## begin Listing

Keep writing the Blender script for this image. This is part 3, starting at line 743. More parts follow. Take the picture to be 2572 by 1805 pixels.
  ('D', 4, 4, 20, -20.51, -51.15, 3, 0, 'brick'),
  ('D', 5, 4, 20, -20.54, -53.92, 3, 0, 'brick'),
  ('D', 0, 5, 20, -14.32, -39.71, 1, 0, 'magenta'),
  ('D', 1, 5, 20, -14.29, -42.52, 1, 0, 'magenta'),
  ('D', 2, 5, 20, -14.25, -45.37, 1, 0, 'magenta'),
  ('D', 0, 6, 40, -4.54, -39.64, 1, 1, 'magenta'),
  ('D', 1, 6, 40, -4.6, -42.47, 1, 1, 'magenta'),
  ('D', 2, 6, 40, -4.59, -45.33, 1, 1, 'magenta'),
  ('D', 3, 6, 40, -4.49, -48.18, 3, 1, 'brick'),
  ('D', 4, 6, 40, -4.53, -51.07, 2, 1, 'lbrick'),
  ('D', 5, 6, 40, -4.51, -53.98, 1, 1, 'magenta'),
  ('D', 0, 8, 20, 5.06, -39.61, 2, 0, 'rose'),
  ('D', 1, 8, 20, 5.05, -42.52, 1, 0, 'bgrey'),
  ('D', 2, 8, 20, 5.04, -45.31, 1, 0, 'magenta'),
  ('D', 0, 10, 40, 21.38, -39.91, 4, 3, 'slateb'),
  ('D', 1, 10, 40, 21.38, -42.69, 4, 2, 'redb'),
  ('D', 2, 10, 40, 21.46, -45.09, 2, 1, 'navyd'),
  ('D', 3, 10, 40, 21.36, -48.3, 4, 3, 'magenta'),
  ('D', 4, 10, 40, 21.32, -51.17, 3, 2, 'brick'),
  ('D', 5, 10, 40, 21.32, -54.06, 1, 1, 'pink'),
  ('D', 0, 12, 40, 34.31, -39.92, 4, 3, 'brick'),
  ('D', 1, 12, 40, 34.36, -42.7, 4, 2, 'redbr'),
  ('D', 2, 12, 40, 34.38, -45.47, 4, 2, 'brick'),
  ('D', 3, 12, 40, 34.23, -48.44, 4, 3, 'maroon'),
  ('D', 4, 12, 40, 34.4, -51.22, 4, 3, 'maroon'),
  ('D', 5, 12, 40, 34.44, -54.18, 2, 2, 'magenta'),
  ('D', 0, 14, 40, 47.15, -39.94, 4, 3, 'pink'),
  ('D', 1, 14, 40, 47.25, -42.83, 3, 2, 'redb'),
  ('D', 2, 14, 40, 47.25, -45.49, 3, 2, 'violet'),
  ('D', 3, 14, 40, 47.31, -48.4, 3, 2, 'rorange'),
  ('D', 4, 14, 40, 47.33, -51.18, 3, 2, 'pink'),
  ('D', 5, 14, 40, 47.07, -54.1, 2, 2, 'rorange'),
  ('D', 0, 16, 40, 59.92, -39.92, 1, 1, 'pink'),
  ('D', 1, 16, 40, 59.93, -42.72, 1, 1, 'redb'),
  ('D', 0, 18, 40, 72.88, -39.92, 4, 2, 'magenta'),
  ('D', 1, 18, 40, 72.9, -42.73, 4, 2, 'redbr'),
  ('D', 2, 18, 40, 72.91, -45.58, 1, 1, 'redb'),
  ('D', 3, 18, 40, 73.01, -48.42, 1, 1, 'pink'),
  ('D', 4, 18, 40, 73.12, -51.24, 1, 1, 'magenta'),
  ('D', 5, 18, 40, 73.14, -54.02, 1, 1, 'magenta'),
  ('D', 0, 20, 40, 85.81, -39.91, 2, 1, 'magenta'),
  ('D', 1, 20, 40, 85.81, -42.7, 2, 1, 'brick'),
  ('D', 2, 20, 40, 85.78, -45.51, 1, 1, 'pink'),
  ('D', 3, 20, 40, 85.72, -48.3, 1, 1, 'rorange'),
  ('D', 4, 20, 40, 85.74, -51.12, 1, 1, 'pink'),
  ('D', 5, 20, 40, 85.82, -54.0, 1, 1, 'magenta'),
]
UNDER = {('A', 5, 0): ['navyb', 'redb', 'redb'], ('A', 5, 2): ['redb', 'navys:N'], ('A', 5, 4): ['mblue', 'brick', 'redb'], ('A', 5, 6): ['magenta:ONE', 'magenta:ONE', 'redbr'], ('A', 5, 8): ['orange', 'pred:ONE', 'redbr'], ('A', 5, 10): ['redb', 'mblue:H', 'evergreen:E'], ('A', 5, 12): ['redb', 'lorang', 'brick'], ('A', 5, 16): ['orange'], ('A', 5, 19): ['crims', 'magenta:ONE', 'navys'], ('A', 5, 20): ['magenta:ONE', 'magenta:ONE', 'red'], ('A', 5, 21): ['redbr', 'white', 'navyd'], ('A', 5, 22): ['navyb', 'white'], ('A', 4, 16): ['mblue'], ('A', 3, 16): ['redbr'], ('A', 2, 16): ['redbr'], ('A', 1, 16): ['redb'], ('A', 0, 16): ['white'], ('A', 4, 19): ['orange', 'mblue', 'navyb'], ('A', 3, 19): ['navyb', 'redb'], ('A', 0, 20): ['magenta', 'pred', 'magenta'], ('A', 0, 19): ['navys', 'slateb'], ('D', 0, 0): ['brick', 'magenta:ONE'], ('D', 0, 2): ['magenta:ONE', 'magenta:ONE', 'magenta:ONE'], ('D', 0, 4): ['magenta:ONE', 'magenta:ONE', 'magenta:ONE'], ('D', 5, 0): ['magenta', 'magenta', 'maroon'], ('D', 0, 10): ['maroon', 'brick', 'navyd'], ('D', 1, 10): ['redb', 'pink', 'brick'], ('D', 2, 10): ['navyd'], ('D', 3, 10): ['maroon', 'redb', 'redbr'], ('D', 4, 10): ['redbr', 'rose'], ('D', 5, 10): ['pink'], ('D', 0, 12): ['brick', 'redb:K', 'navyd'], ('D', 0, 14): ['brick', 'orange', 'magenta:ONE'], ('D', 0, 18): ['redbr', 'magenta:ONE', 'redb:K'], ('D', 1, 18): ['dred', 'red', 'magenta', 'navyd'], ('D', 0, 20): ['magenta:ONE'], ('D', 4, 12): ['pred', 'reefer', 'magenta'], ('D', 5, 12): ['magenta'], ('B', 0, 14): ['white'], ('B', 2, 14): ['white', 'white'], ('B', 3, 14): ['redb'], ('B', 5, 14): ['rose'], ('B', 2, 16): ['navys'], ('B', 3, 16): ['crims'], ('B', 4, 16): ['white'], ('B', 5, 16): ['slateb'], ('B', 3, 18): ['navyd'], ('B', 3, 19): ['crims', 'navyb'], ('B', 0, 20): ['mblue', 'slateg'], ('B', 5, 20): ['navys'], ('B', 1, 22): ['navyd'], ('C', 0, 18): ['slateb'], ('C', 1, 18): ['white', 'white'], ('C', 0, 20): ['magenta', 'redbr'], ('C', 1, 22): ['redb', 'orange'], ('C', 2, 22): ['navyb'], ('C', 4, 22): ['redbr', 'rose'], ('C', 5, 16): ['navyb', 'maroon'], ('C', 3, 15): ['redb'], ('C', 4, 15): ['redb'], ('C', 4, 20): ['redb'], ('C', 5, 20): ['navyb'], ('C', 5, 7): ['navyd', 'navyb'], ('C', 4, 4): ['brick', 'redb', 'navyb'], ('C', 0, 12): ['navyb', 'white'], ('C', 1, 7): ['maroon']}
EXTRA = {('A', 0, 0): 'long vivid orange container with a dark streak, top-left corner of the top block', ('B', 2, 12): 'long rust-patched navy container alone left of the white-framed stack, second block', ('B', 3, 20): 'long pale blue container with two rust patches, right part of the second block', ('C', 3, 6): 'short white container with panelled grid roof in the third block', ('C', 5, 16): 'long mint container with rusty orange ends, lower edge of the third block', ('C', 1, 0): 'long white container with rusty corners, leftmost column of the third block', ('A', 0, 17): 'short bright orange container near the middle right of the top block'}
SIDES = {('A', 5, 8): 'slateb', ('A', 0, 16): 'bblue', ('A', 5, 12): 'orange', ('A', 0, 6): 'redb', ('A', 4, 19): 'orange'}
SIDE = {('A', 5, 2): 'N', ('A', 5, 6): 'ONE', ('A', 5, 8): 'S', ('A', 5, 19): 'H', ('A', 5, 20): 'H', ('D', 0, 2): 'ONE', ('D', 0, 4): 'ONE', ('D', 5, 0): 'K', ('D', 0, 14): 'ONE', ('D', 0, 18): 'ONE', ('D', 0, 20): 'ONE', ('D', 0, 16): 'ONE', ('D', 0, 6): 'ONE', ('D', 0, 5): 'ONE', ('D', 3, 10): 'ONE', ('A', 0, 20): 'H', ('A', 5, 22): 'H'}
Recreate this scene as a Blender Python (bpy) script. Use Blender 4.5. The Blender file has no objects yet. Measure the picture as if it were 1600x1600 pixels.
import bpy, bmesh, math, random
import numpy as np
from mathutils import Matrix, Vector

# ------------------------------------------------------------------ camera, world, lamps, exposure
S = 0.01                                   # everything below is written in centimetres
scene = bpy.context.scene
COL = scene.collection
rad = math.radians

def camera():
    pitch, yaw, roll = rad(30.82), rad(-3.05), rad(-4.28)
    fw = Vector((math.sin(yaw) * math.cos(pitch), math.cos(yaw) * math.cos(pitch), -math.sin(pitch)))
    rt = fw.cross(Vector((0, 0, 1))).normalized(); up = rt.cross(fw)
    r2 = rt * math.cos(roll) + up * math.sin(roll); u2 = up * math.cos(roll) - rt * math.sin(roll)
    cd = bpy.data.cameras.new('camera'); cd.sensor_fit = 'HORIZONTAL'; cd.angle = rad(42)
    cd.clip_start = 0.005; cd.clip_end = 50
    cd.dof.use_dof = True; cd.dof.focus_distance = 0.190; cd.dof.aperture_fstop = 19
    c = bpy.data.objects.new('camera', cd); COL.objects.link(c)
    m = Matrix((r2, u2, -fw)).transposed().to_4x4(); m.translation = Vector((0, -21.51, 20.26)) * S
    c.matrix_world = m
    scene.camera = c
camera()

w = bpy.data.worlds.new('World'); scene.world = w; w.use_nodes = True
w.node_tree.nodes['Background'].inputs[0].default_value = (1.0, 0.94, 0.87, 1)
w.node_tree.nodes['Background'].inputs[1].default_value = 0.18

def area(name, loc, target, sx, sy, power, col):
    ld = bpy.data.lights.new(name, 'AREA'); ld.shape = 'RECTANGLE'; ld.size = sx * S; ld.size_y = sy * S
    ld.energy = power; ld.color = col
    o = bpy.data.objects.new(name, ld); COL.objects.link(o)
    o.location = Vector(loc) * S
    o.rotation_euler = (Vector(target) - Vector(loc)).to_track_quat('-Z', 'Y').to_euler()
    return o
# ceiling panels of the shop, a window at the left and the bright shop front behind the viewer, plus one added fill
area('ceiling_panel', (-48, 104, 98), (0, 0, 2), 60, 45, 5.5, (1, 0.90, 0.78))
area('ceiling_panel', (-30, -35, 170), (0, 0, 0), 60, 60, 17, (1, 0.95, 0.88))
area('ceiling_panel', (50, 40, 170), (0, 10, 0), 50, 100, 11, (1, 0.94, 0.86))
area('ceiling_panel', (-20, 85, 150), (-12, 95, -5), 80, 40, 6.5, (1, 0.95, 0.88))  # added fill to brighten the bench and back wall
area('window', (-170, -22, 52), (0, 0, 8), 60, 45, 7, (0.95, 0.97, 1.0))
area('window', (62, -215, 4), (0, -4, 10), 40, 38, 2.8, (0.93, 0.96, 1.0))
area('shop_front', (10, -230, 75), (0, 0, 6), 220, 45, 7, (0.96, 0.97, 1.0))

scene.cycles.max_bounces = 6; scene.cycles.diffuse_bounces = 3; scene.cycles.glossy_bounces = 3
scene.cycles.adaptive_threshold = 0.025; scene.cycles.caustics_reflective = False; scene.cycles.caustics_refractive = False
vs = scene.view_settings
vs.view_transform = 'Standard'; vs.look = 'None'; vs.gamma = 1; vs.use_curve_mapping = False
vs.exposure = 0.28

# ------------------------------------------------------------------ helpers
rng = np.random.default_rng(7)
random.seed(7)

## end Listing

What you are asked to do ::
Beginning with the line containing "Recreate this scene" and ending with the line containing "rad = math.radians", extract those lines exactly from the listing above, and only those.

Written answer ::
Recreate this scene as a Blender Python (bpy) script. Use Blender 4.5. The Blender file has no objects yet. Measure the picture as if it were 1600x1600 pixels.
import bpy, bmesh, math, random
import numpy as np
from mathutils import Matrix, Vector

# ------------------------------------------------------------------ camera, world, lamps, exposure
S = 0.01                                   # everything below is written in centimetres
scene = bpy.context.scene
COL = scene.collection
rad = math.radians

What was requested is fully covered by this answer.